Intesa Sanpaolo has a widely distributed shareholder base, typical of a large European banking group. Ownership is spread across institutional investors, asset managers and retail shareholders, with no single investor holding an outright controlling stake. Italian and international institutions feature prominently among the largest holders, alongside pension funds and investment funds. This diversified ownership structure can help limit reliance on any single investor group, though shareholder influence remains broadly dispersed.
What is the five-year Intesa Sanpaolo share price forecast?
There is no definitive five-year ISP stock forecast. Most publicly available forecasts focus on shorter time horizons, typically around 12 months, and are subject to regular revision. Longer-term outcomes depend on factors such as interest-rate conditions, economic growth, regulatory change and bank-specific performance. As with most equities, uncertainty increases over longer timeframes, meaning extended projections are best viewed as illustrative scenarios rather than reliable predictions.
Is Intesa Sanpaolo a good stock to buy?
Whether Intesa Sanpaolo is considered a 'good' stock depends on an individual’s objectives, risk tolerance and market outlook. Analyst commentary often references factors such as earnings generation, capital strength and dividend policy, while also highlighting sensitivity to interest rates, macroeconomic conditions and regulation. As a result, views can vary widely. This information is provided for general market context only and should not be interpreted as a recommendation to buy or sell the stock.

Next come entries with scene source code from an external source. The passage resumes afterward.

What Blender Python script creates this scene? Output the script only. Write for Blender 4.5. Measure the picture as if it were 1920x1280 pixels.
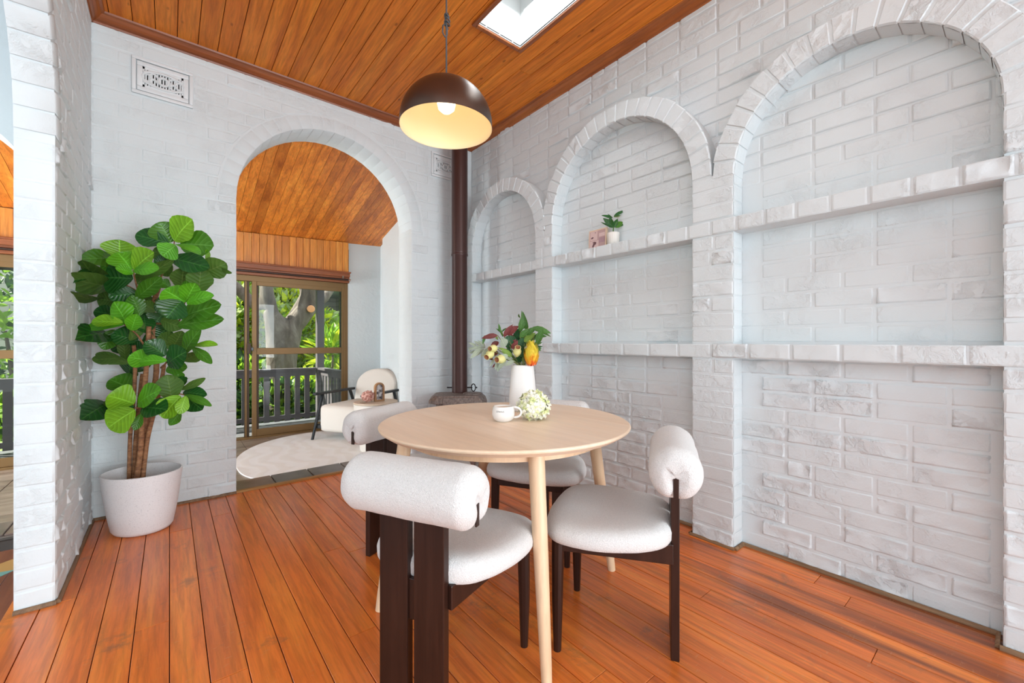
import bpy, bmesh, math, random
from mathutils import Vector, Matrix, noise

for o in list(bpy.data.objects):
    bpy.data.objects.remove(o, do_unlink=True)
SC = bpy.context.scene
COL = SC.collection
PI = math.pi
rnd = random.Random(7)

# ------------------------------------------------------------------ camera
FPX = 786.0
TH = math.atan(642 / 786.0)
CAMZ = 1.15
cam = bpy.data.cameras.new('camera')
cam.lens = FPX / 1920 * 36
cam.sensor_width = 36
cam.clip_start = 0.05
cam.clip_end = 200
cob = bpy.data.objects.new('camera', cam)
COL.objects.link(cob)
cob.location = (0, 0, CAMZ)
cob.rotation_euler = (PI / 2, 0, -TH)
SC.camera = cob

# ------------------------------------------------------------------ world, sun, lights, exposure
W = bpy.data.worlds.new('world')
SC.world = W
W.use_nodes = True
bg = W.node_tree.nodes['Background']
bg.inputs[0].default_value = (0.86, 0.93, 1.0, 1)
bg.inputs[1].default_value = 1.6

def light(name, kind, loc, rot, energy, color=(1, 1, 1), **kw):
    l = bpy.data.lights.new(name, kind)
    l.energy = energy
    l.color = color
    for k, v in kw.items():
        setattr(l, k, v)
    o = bpy.data.objects.new(name, l)
    COL.objects.link(o)
    o.location = loc
    o.rotation_euler = rot
    return o

light('sun', 'SUN', (-6, 14, 12), (math.radians(-22), math.radians(-38), 0), 14.0, (1.0, 0.95, 0.84), angle=math.radians(1.2))
# daylight of the skylight, then three added fill lights without a seen source
light('skylight_daylight', 'AREA', (1.765, 1.52, 3.50), (0, 0, 0), 9, (0.90, 0.965, 1.0), shape='RECTANGLE', size=0.36, size_y=1.45)
light('front_fill', 'AREA', (2.1, -6.0, 1.3), (math.radians(97), 0, math.radians(8)), 350, (0.90, 0.97, 1.0), shape='RECTANGLE', size=5.0, size_y=2.6)  # added fill far behind the camera, brightens the room evenly
light('side_fill', 'AREA', (-5.0, -2.6, 1.4), (math.radians(95), 0, math.radians(-58)), 12, (0.90, 0.97, 1.0), shape='RECTANGLE', size=5.0, size_y=2.6)  # added fill from behind left, spreads the light directions
light('sunroom_fill', 'AREA', (-3.9, 5.2, 1.3), (math.radians(96), 0, math.radians(-90)), 170, (0.92, 0.97, 1.0), shape='RECTANGLE', size=1.9, size_y=2.2)  # added fill at the unseen end, brightens the sunroom

SC.view_settings.view_transform = 'Standard'
SC.view_settings.look = 'None'
SC.view_settings.gamma = 1
SC.view_settings.use_curve_mapping = False
SC.view_settings.exposure = 0.33

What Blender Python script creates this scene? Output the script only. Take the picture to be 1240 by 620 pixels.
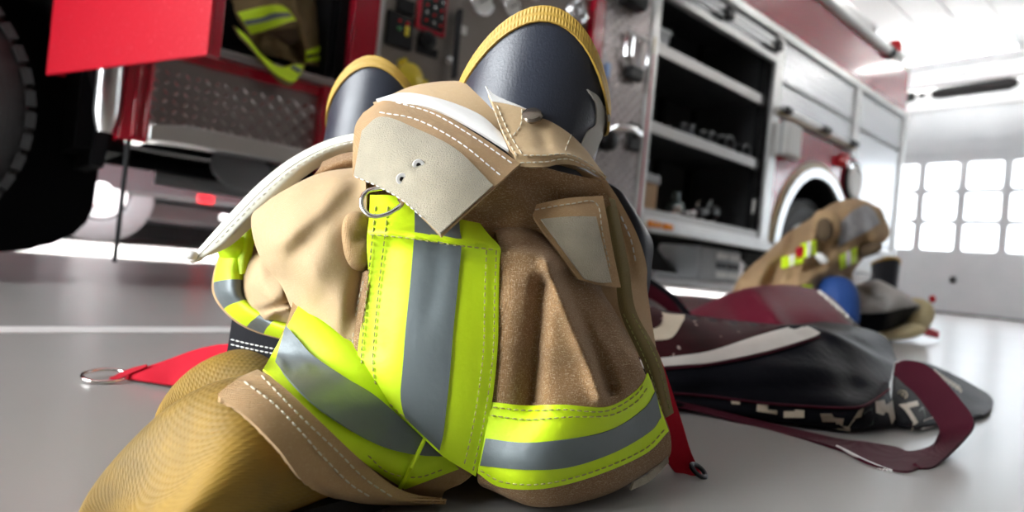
import bpy, bmesh, math, random
import numpy as np
from mathutils import Vector, Matrix

for o in list(bpy.data.objects):
    bpy.data.objects.remove(o)
SC = bpy.context.scene
COL = SC.collection
random.seed(7); np.random.seed(7)
PI = math.pi

# ------------------------------------------------------------------ camera
CAM_H = 0.21                      # lens height above the floor, metres
FPX = 762.0                       # focal length in pixels of a 1240 px wide frame
ROLL = math.atan(0.096); PITCH = math.atan(7/762.0); HEAD = math.radians(48.7)
FWD = np.array([math.cos(HEAD), math.sin(HEAD), 0.0]); RGT = np.array([math.sin(HEAD), -math.cos(HEAD), 0.0])
ZUP = np.array([0, 0, 1.0])
VIEW = FWD*math.cos(PITCH) + ZUP*math.sin(PITCH)
VUP = -FWD*math.sin(PITCH) + ZUP*math.cos(PITCH)
ORG = np.array([0, 0, CAM_H])
cam_d = bpy.data.cameras.new('camera'); cam = bpy.data.objects.new('camera', cam_d); COL.objects.link(cam)
cx = math.cos(ROLL)*RGT + math.sin(ROLL)*VUP
cy = -math.sin(ROLL)*RGT + math.cos(ROLL)*VUP
cz = -VIEW
cam.matrix_world = Matrix(((cx[0], cy[0], cz[0], ORG[0]), (cx[1], cy[1], cz[1], ORG[1]), (cx[2], cy[2], cz[2], ORG[2]), (0, 0, 0, 1)))
cam_d.sensor_width = 36.0; cam_d.lens = 36.0*FPX/1240.0
cam_d.clip_start = 0.02; cam_d.clip_end = 200
cam_d.dof.use_dof = True; cam_d.dof.focus_distance = 0.55; cam_d.dof.aperture_fstop = 4.0
SC.camera = cam

# ------------------------------------------------------------------ sky, daylight, exposure
SKY = 9.0
world = bpy.data.worlds.new('overcast_sky'); SC.world = world; world.use_nodes = True
bg = world.node_tree.nodes['Background']
bg.inputs[0].default_value = (0.93, 0.97, 1.0, 1); bg.inputs[1].default_value = SKY
SC.view_settings.view_transform = 'Standard'
try: SC.view_settings.look = 'None'
except Exception: pass
SC.view_settings.gamma = 1.0; SC.view_settings.use_curve_mapping = False
SC.view_settings.exposure = 1.05

def area(name, loc, normal, w, h, energy, color=(1, 1, 1), portal=False):
    l = bpy.data.lights.new(name, 'AREA'); l.shape = 'RECTANGLE'; l.size = w; l.size_y = h
    l.energy = energy; l.color = color
    o = bpy.data.objects.new(name, l); COL.objects.link(o); o.location = loc
    o.rotation_euler = Vector(normal).to_track_quat('-Z', 'Y').to_euler()
    if portal: l.cycles.is_portal = True
    return o
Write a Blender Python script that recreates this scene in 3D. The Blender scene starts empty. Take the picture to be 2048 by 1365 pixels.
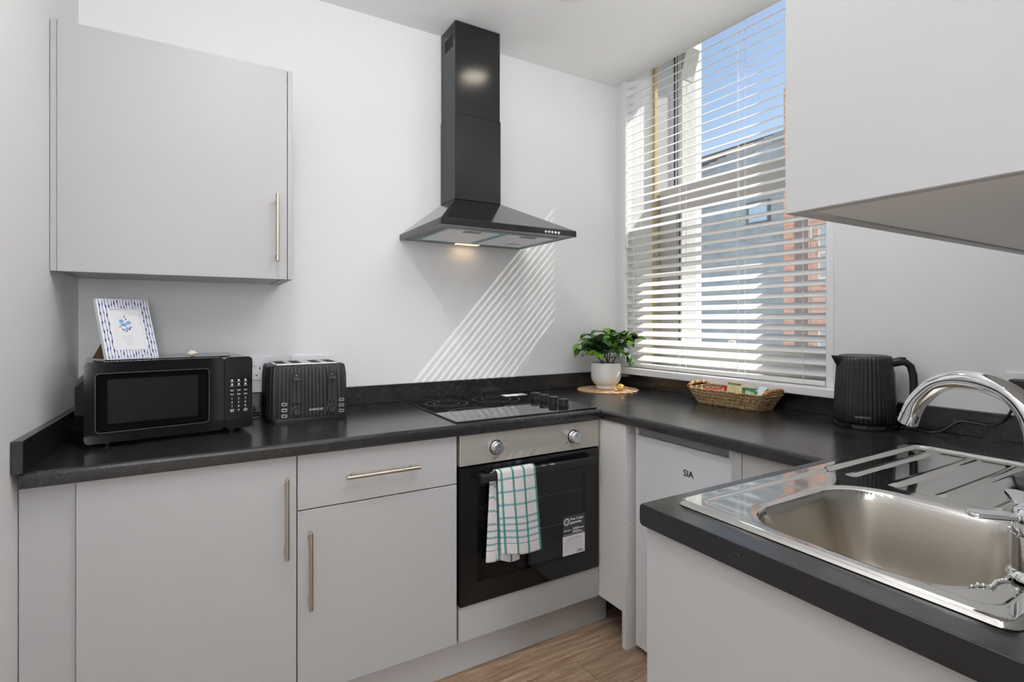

Could Intesa Sanpaolo stock go up or down?
Like all publicly traded shares, Intesa Sanpaolo’s stock price can move both higher and lower. Price changes may reflect developments in bank earnings, interest-rate expectations, economic data, regulatory updates or broader market sentiment. Short-term movements can also be influenced by technical factors and investor positioning. Past performance does not predict future results, and share prices may experience periods of volatility as well as consolidation.
Should I invest in Intesa Sanpaolo stock?
Deciding whether to invest in Intesa Sanpaolo requires consideration of personal financial circumstances, time horizon and risk appetite. Bank shares can be exposed to economic cycles, interest-rate shifts and regulatory change, all of which may affect returns. This content does not constitute investment advice. Anyone considering investing may wish to carry out independent research and, where appropriate, seek guidance from a qualified financial professional before making a decision.
Can I trade Intesa Sanpaolo CFDs on Capital.com?
Yes, you can trade Intesa Sanpaolo CFDs on Capital.com. Trading share CFDs lets you speculate on price movements without owning the underlying asset and to take long or short positions. However, contracts for difference (CFDs) are traded on margin, and leverage amplifies both profits and losses. You should ensure you understand how CFD trading works, assess your risk tolerance, and recognise that losses can occur quickly.